According to him, many new buyers have gotten long since before BTC hit USD 40,000, meaning "there were a LOT of long positions which had their first chance to get liquidated." Moreover, a narrative that certain rallies, particularly ETH ones, were low-leverage and spot-driven, therefore "more organic", suggesting that during a downturn, there'd be relatively few liquidations, was "super wrong."

"This narrative has basically been true zero times in the past 3ish years," Trabucco argued, based on all the volume being in derivatives or spot where the exchange allows leverage. During this flash crash, BTC once again suffered the least, compared with many other cryptoassets.

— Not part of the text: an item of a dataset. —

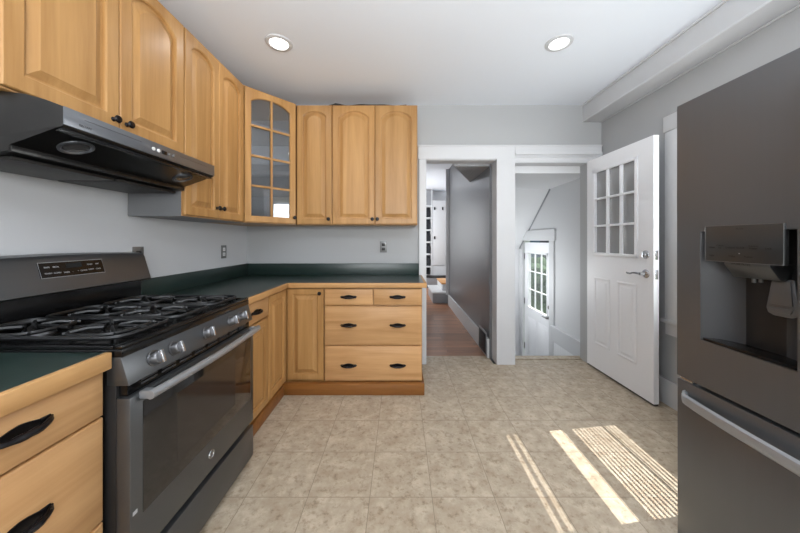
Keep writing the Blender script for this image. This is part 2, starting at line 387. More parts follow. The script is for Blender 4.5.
# soffit beam right wall
b = newbm(); box(b, 1.88, XR, YR, YB, 2.493, ZC)
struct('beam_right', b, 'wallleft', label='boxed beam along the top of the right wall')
b = newbm(); box(b, 1.868, 1.88, YR, YB-0.001, 2.64, ZC, 0.002); struct('trim_2', b, 'white', label='thin white strip where beam meets ceiling')
b = newbm(); box(b, 1.876, 2.045, YR, YB-0.001, 2.478, 2.493, 0.004); box(b, 2.052, XR, YR, YB-0.001, 2.474, 2.493, 0.004); struct('trim_3', b, 'white')
# rear windows simple frames
b = newbm()
for x in (-1.3, -0.58, 0.15): box(b, x, x+0.05, YR-0.09, YR-0.05, 0.75, 2.25)
for z in (0.75, 1.48, 2.2): box(b, -1.3, 0.2, YR-0.09, YR-0.05, z, z+0.05)
w = struct('window_2', b, 'white'); 
b = newbm(); box(b, -1.26, 0.16, YR-0.075, YR-0.07, 0.78, 2.2); obj('glass', b, 'glass', w)
b = newbm()
for x in (0.35, 1.1, 1.87): box(b, x, x+0.08, YR-0.09, YR-0.05, 0, 2.3)
for z in (0.0, 2.2): box(b, 0.35, 1.95, YR-0.09, YR-0.05, z, z+0.1)
w = struct('door_3', b, 'white')
b = newbm(); box(b, 0.4, 1.9, YR-0.075, YR-0.07, 0.1, 2.2); obj('glass', b, 'glass', w)

# casings of the back wall
b = newbm()
box(b, 0.195, 0.265, YB-0.022, YB, 0, OZ, 0.003)
box(b, 0.262, 0.270, YB-0.01, YB+T, 0, OZ, 0.001)
struct('trim_4', b, 'white', label='white casing left of the hall opening')
b = newbm(); box(b, 0.985, 1.172, YB-0.03, YB+T+0.004, 0, OZ, 0.002); struct('trim_5', b, 'white', label='white post between the hall opening and the stair opening')
b = newbm(); box(b, 0.185, 1.172, YB-0.028, YB, OZ, 2.225, 0.002); box(b, 0.18, 2.06, YB-0.034, YB, 2.225, 2.238, 0.003)
box(b, 0.265, 0.987, YB-0.012, YB+T, OZ-0.008, OZ)
struct('trim_6', b, 'white', label='white head board over the hall opening')
b = newbm()
for i, (z0, z1, d) in enumerate([(2.165, 2.225, 0.03), (2.135, 2.165, 0.042), (2.115, 2.135, 0.026), (2.075, 2.115, 0.02)]):
    box(b, 1.172, 2.055, YB-d, YB, z0, z1, 0.003)
box(b, 1.172, 1.93, YB-0.015, YB+T, 2.06, 2.08, 0.002)
struct('trim_7', b, 'white', label='white stepped moulding over the stair opening')
b = newbm(); box(b, 1.955, 2.05, YB-0.02, YB, 0, 2.075, 0.003); struct('trim_8', b, 'white', label='white casing right of the stair opening')
# baseboards
b = newbm(); box(b, XR-0.018, XR, 1.2, 2.98, 0, 0.20, 0.004); box(b, XR-0.024, XR, 1.2, 2.98, 0.185, 0.2, 0.003); struct('baseboard_right', b, 'white')
b = newbm(); box(b, 0.94, 0.96, YB+T+0.005, 5.72, 0, 0.18, 0.003); box(b, 0.935, 0.96, YB+T+0.005, 5.72, 0.18, 0.205, 0.004); struct('baseboard_hall', b, 'white')
b = newbm(); box(b, 0.90, 0.962, 5.715, 5.74, 0.2, ZC, 0.002); struct('trim_9', b, 'white')

# window_1, right wall
b = newbm()
box(b, XR-0.022, XR, WY0-0.12, WY0, WZ0, WZ1+0.0, 0.003); box(b, XR-0.022, XR, WY1, WY1+0.12, WZ0, WZ1, 0.003)
box(b, XR-0.026, XR, WY0-0.13, WY1+0.13, WZ1, WZ1+0.12, 0.003)
box(b, XR-0.04, XR+0.05, WY0-0.15, WY1+0.14, WZ0-0.03, WZ0, 0.005); box(b, XR-0.018, XR, WY0-0.12, WY1+0.12, WZ0-0.12, WZ0-0.03, 0.003)
box(b, XR, XR+T, WY0-0.001, WY0+0.02, WZ0, WZ1); box(b, XR, XR+T, WY1-0.02, WY1+0.001, WZ0, WZ1); box(b, XR, XR+T, WY0, WY1, WZ1-0.02, WZ1)
w1 = struct('window_1', b, 'white', smooth=True, label='white cased window beside the fridge')
def z_of(x, xp): return 1.22*(xp-x)
b = newbm(); xs = 2.12
def rail(z0, z1): box(b, xs-0.02, xs+0.02, WY0+0.02, WY1-0.02, z0, z1, 0.002)
rail(WZ0, WZ0+.03); rail(1.209, 1.2407); rail(WZ1-0.07, WZ1-0.02)
box(b, xs-.004, xs+.004, WY0+.02, WY1-.02, 1.22*(2.12-1.386), 1.22*(2.12-1.372), .001)
box(b, xs-0.02, xs+0.02, WY0+0.02, WY0+0.05, WZ0, WZ1-0.02, 0.002); box(b, xs-0.02, xs+0.02, WY1-0.05, WY1-0.02, WZ0, WZ1-0.02, 0.002)
obj('sash', b, 'white', w1)
b = newbm(); box(b, xs-0.002, xs+0.002, WY0+0.04, WY1-0.04, WZ0+0.03, WZ1-0.06); obj('glass', b, 'glass', w1)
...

It was also "baffling" to the trader that some thought ETH was "just all institutions buying on Coinbase or something."

There were some disagreements, however, over the use of open interest (OI) as a metric, with some, like trader Alex Krüger finding it "largely irrelevant."

Co-founder and Chief Operating Officer of CoinGecko, Bobby Ong, said he's been monitoring the funding rates (a fee paid by long or short traders) to check on leverage, and that it had been "super high" for a long time. "The party went on and on and on searching for a trigger to truly unwind and finally found it with Elon and China FUD [fear, uncertainty, doubt]," he said.

However, Trabucco concluded that moves like this tend to revert "super predictably" when they're partially liquidation-driven. What Alameda has seen repeatedly is that, when these natural moves get exacerbated by liquidations, no one wanted to sell them as low as they got, meaning that "whenever the market can gather its collateral, the market *should* rebound."

Also, per Adam Back, CEO of blockchain technology firm Blockstream, when it comes to leverage, it's better to "don't" and hold your assets in a cold storage and dollar cost average instead. Those who use leverage for fun of profit, increase risk a lot, Back said, adding to "do it with max 10% of coins (or less). Never place a leverage trade without a limit stop, or implicit stop from small position liquidation."

'Fundamental questions'

Meanwhile, according to Chainalysis' Chief Economist Philip Gradwell, some serious questions need to be answered, as this week’s price falls show that more needs to be done to keep the investment coming in.

Given that crypto has matured into an asset that people have made serious investments in, they want some hard questions answered, many of them faced before, including those about environmental impact, use cases, illicit activity, and regulation. "Elon Musk can clearly drive price volatility, but the sell-off is large enough to demonstrate that other buyers have concerns," said Gradwell.

Though the current price fall is very significant - with bitcoin price dropping more than 25% over 7 days on four other occasions since the start of 2017 - the price levels for both BTC and ETH are still historically high.

"This is unlikely to be the end of the bull run," Gradwell argued. "Prices are historically high and much more is at stake than in past price declines." Given that USD 410bn has been spent to acquire current BTC holdings, there are "serious incentives to resolve problems that people may have with cryptocurrency and to invest in improvements."

As for the current selloff, while whales appear cautious, the low prices may be tempting them to buy the dip, rather than sell into it, said Gradwell. Meanwhile, much of the selling is from people with assets already on exchanges, he said, likely retail investors and liquidations.